Only Sarafina! and The Lion King are as famous as 1959’s King Kong. Gumbi made his Broadway debut as Simba in The Lion King in 2004, before touring the world in the role.

After a stint on TV drama Isibaya, he’s playing Ezekiel “King Kong” Dlamini, the troubled heavyweight boxing star from KwaZulu-Natal who arrives in Soweto to make his fortune, but ends up in a gang and then in prison.

The jazz musical, with music by Todd Matshikiza and lyrics by Pat Williams, broke attendance records last time around. It toured the country for two years and was seen by more than 200 000 South Africans before a stint in London.

The male lead then was Nathan Mdledle.

A pioneering all-black cast featured mostly untrained actors and rising names in music that are now legendary – Caiphus Semenya, Sophie Mgcina, Letta Mbulu, Hugh Masekela, Jonas Gwangwa, Kippie Moeketsi, Thandi Klaasen and Miriam Makeba, who famously played the queen of the Back of the Moon shebeen.

“Most of the actors had not been in a theatre before,” recalled the sprightly 86-year-old Williams this week over the phone from London.

When asked by Matshikiza and producers Clive and Irene Menell to write the lyrics, she was working as a reporter at the Rand Daily Mail.

“They would get up at 5am and take crowded buses to work all day, and then they’d come to rehearsals and there’d be a bus to take them home at 1am … before getting up at 5am again.

"I was in Cape Town for the premiere of the new King Kong, and I looked at the programme and there are trained professionals all over the cast. Acting is now a day job,” said Williams.

“It’s three generations later. I don’t know what today’s audiences would make of what we did. Do they know what it’s like to carry a pass every day? It had to be made relevant.”

Gumbi says some of the most vivid responses from especially student audiences in the Joburg previews this week were to the character of Joyce, King Kong’s ill-fated girlfriend.

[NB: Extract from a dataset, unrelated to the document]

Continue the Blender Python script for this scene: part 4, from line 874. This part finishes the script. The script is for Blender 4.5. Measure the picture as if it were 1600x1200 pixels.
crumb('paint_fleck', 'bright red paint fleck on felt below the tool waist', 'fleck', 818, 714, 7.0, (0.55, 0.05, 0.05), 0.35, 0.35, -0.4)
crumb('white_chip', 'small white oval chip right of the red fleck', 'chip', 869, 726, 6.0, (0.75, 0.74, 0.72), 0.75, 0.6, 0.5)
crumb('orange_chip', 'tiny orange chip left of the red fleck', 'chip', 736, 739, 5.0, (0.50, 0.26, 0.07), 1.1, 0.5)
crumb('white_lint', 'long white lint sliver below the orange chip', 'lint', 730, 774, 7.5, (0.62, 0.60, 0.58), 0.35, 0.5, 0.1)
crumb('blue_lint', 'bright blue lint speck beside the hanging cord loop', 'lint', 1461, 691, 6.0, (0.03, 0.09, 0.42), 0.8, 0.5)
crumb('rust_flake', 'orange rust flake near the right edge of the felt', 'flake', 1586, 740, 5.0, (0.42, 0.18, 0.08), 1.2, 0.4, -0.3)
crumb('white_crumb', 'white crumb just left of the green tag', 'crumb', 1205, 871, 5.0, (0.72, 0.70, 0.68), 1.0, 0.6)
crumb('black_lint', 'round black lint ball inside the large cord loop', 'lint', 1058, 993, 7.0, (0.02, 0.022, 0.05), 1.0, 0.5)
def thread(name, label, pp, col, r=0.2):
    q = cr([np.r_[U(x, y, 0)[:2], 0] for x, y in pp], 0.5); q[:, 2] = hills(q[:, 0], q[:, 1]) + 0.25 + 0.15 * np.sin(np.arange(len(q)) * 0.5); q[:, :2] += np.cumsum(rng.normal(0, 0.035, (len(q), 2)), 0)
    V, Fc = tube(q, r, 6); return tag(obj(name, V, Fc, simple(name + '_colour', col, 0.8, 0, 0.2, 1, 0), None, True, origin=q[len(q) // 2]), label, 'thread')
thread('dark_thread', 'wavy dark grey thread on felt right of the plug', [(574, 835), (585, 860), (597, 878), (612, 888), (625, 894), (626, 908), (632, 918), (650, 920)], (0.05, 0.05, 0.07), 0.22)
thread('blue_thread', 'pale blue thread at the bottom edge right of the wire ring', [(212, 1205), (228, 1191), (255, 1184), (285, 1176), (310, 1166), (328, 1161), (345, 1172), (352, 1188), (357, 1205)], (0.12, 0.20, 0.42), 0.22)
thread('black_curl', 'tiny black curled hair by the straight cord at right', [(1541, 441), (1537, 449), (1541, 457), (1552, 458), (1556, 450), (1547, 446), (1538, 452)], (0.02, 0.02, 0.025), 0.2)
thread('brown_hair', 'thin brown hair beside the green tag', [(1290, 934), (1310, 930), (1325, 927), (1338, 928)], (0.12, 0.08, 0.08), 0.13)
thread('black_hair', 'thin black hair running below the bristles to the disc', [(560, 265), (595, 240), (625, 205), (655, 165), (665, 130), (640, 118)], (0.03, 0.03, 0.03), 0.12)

“There’s a lot more power to women in the new version,” said Gumbi.

“The rewritten Joyce doesn’t rely on a man to be happy. She says to him: ‘I’m not your woman, I’m Joyce.’ And the students were like, ‘Yaass!’.” he said.

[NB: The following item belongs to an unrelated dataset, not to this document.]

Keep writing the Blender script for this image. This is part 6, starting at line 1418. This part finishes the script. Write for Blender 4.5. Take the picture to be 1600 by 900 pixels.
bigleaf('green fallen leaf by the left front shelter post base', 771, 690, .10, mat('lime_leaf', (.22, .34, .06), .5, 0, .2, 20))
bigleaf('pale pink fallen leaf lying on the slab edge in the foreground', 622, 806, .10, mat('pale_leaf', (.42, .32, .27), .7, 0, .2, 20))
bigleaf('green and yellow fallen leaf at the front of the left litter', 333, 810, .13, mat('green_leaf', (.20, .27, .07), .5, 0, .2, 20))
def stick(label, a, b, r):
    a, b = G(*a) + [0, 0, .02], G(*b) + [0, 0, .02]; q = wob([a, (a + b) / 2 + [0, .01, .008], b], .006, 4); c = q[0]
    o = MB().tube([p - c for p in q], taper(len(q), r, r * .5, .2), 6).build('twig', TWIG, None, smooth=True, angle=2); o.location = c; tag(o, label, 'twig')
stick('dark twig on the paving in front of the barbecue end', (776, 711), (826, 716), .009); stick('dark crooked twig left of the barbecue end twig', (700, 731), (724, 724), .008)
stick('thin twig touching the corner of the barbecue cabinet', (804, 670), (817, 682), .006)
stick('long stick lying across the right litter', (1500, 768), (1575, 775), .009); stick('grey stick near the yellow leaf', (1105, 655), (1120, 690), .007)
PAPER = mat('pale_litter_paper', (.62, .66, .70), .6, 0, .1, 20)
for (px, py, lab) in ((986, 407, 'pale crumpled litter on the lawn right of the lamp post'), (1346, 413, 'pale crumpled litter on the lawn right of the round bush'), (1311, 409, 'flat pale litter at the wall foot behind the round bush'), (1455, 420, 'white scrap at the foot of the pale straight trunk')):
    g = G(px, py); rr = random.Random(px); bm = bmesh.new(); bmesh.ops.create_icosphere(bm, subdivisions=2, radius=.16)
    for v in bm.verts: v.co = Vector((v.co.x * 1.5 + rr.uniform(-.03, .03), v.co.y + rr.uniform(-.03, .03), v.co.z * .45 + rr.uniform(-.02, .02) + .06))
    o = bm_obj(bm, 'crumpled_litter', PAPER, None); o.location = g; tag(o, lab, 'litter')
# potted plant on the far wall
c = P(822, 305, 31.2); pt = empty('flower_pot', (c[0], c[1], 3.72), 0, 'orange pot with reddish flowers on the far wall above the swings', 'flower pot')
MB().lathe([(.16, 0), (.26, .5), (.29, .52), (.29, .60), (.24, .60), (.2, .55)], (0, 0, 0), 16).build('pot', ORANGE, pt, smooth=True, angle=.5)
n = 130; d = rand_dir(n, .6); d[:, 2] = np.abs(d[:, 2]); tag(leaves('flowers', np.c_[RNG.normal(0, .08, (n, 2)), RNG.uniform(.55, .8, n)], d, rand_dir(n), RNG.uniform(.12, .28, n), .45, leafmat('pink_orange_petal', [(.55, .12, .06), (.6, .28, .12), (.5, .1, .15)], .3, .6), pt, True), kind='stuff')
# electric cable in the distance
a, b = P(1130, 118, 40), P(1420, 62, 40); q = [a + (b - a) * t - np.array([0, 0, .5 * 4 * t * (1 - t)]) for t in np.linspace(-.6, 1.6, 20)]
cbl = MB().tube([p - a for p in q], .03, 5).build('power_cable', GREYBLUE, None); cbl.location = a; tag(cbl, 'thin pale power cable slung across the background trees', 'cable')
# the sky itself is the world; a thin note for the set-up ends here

Matshikiza’s widow, Esme, spoke to City Press from Cape Town. She took her daughter and two grandchildren to the opening.

“They were all very delighted,” she said.

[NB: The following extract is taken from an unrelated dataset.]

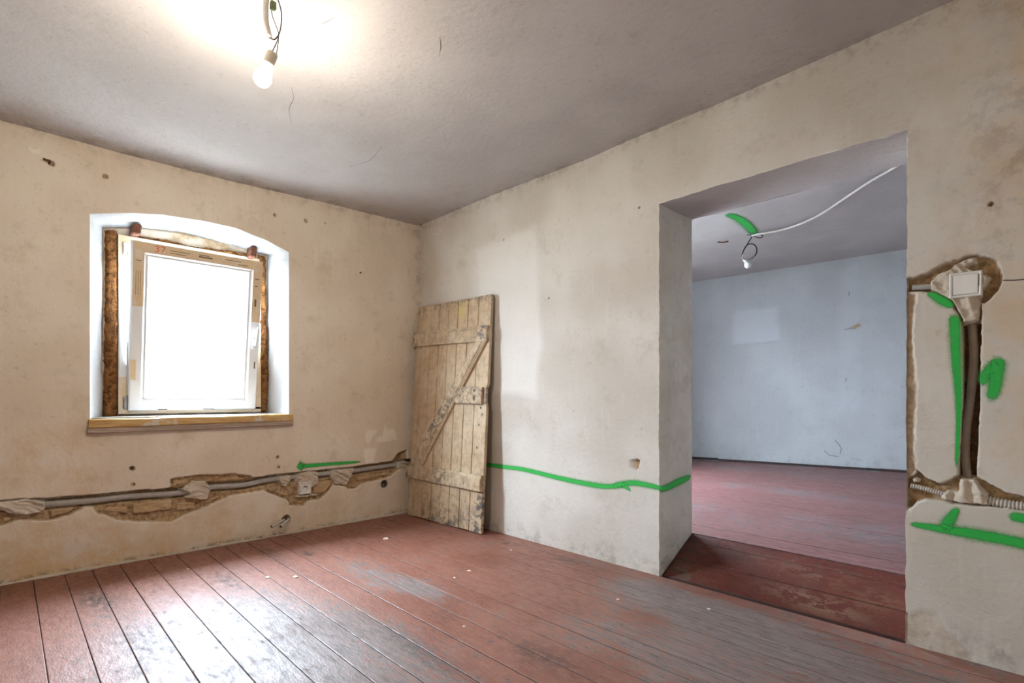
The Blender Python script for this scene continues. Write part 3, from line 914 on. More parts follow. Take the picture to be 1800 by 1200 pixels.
def ceil1(x, y):
    return float(Z[np.argmin(abs(s - x)), np.argmin(abs(t - y))])
CEIL_BULB = None
# hairline cracks and small scars in the ceiling plaster
for pts in ([(512, 150), (516, 170), (508, 190), (513, 213)], [(773, 65), (775, 80), (772, 98)], [(770, 66), (783, 62)], [(672, 255), (650, 280), (612, 292)], [(554, 44), (575, 36), (590, 28)], [(909, 60), (917, 66)], [(760, 162), (776, 166)]):
    P = [on_z(*q, 2.508) for q in pts]
    P3 = [np.array((x, y, ceil1(x, y) - .0012)) for x, y in P]
    P3 = catmull(P3, 4) if len(P3) > 2 else P3
    V = []; F = []
    for i, q in enumerate(P3):
        t_ = np.array(P3[min(i + 1, len(P3) - 1)]) - np.array(P3[max(i - 1, 0)]); t_ /= np.linalg.norm(t_) + 1e-9
        nn = np.array((-t_[1], t_[0], 0)) * (.0012 * (1 - .6 * abs(2 * i / (len(P3) - 1) - 1)))
        V += [q + nn, q - nn]
        if i: F.append((2 * i - 2, 2 * i - 1, 2 * i + 1, 2 * i))
    mesh('ceiling_crack', V, F, M['skirt'], ceiling)

# ---------------------------------------------------------------- floor of the front room
SEAMS = [0.0, -.12, -.25, -.385, -.51, -.64, -.77, -.89, -1.01, -1.14, -1.29, -1.435, -1.575, -1.70, -1.85, -2.0, -2.14, -2.27, -2.39, -2.52, -2.65, -2.78, -2.92, -3.06, -3.20, -3.34, -3.48, -3.62, -3.76, -3.95]
floor = MB().box((-.12, -4.0, -.12), (4.3, .04, -.026)).box((-.12, .0, -.2), (4.3, WT + .05, -.12)).build('floor', M['sub'], kind='structure', label='red-painted worn plank floor of the front room')
GREY = [(on_z(740, 1035), .26, .09, .75), (on_z(650, 1010), .3, .12, .4), (on_z(480, 1110), .5, .28, .55), (on_z(700, 1130), .35, .12, .5), (on_z(600, 1180), .5, .2, .45), (on_z(350, 1130), .6, .4, .35), (on_z(1050, 990), .25, .10, .35),
        (on_z(1250, 1080), .5, .18, .55), (on_z(1400, 1160), .55, .22, .45), (on_z(1150, 1150), .5, .2, .35), (on_z(1150, 1040), .3, .13, .5)]
DARK = [(on_z(545, 973), .07, .022, 1.4), (on_z(785, 1080), .05, .02, 1.0), (on_z(400, 1020), .18, .05, .6), (on_z(740, 1145), .3, .03, .8), (on_z(890, 955), .05, .02, .9), (on_z(160, 1050), .12, .05, .7), (on_z(185, 1060), .16, .06, .6), (on_z(950, 1150), .16, .06, .6), (on_z(1000, 985), .15, .05, .6), (on_z(250, 1120), .22, .10, .55), (on_z(480, 975), .4, .04, .5)]
def blobs(L, x, y):
    a = np.zeros_like(x)
    for (cx, cy), rx, ry, k in L:
        a = a + k * np.exp(-(((x - cx) / rx) ** 2 + ((y - cy) / ry) ** 2))
    return a
def plank(y0, y1, x0, x1, zf, mat, parent, th=.028, nx=80, extra=None, seed=0, gap=None, xf=None):
    gap = gap or random.uniform(.0009, .0019)
    yy = np.array([y0 + gap, y0 + gap + .0025, y0 + (y1 - y0) * .33, y0 + (y1 - y0) * .67, y1 - gap - .0025, y1 - gap])
    A = np.linspace(x0, x1, nx)
    wob_ = .004 * (fbm(A * 1.2, A * 0 + seed, 3, seed % 7) - .5)
    X = np.repeat(A[:, None], 8, 1); Y = np.empty((nx, 8)); Zp = np.empty((nx, 8))
    Y[:, 1:7] = yy[None]; Y[:, 0] = yy[0]; Y[:, 7] = yy[-1]
    Y[:, 4:] += 0
    Y[:, 0:2] += wob_[:, None] * .3; Y[:, 6:8] += wob_[:, None] * .3
    tilt = (random.random() - .5) * .0012; lift = (random.random() - .5) * .0016
    u = np.array([0, 0, .05, .33, .67, .95, 1, 1])
    Zp[:] = lift + tilt * (u - .5)[None] + .0005 * (fbm(X * 3, Y * 12, 2, 3) - .5)
    Zp[:, 1] -= .0012; Zp[:, 6] -= .0012
    Zp[:, 0] = -th; Zp[:, 7] = -th
    Zp = Zp + zf(X, Y)
    at = {'seam': np.tile(np.array([1, .75, 0, 0, 0, 0, .75, 1.]), (nx, 1))}
    at['seam'] = at['seam'] * (.45 + .55 * sstep(.3, .6, fbm(X * 2.5, Y * 3 + seed, 3, 2)))
    if extra: at.update(extra(X, Y))
    if xf is not None: X = xf(X, Y)
    F = grid_faces(nx, 8, None, 0)
    V = np.stack([X, Y, Zp], -1).reshape(-1, 3)
    return mesh('plank', V, F, mat, parent, False, at)
def front_attr(X, Y):
    w_ = .16 + .22 * sstep(2.0, 3.4, X) + blobs(GREY, X, Y)
    return {'wear_and_light': np.clip(w_, 0, 1.1), 'dark': np.clip(blobs(DARK, X, Y), 0, 1), 'bare': 0 * X}
for i, (a, c_) in enumerate(zip(SEAMS[1:], SEAMS[:-1])):
    plank(a, c_, .0, 4.25, lambda x, y: 0 * x, M['floor'], floor, extra=front_attr, seed=i)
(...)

“At first, it was a very emotional experience, but then I calmed down and loved watching it.

"This is a different generation with a different set of issues,” she said, commenting on how the violence in the new version has a different intensity today, in South Africa’s climate of “terrifying violence”.

She told City Press stories about her husband’s encounters with the more gentlemanly gangsters of the 1950s, when he was a reporter for Drum magazine and when he was arrested for drinking with a white man in Hillbrow together with Can Themba.

Shebeen queen Joyce (Miriam Makeba) dances with Popcorn. (Photo: Dan Poho)

When he arrived in the prison courtyard, a gangster called him over and warned him that another gangster intended to rape the famous jazz musician and protected him.

Matshikiza would draw on these encounters when writing the music for the original Tsotsi.

“We didn’t imagine it would be so big,” the chuckling Esme said over the phone.

“We were all surprised,” said Williams.

“Except Hugh [Masekela]. He said we can all see it’s brilliant, why are we surprised? It became more than a musical, it developed a mythology.”

Now Gumbi and the electrifying new cast are carrying the baton.

Will it reach 200 000 people? It wouldn’t be surprising. After its Joburg run, King Kong is heading back to Cape Town due to popular demand.

*King Kong is on at the Joburg Theatre until 8 October.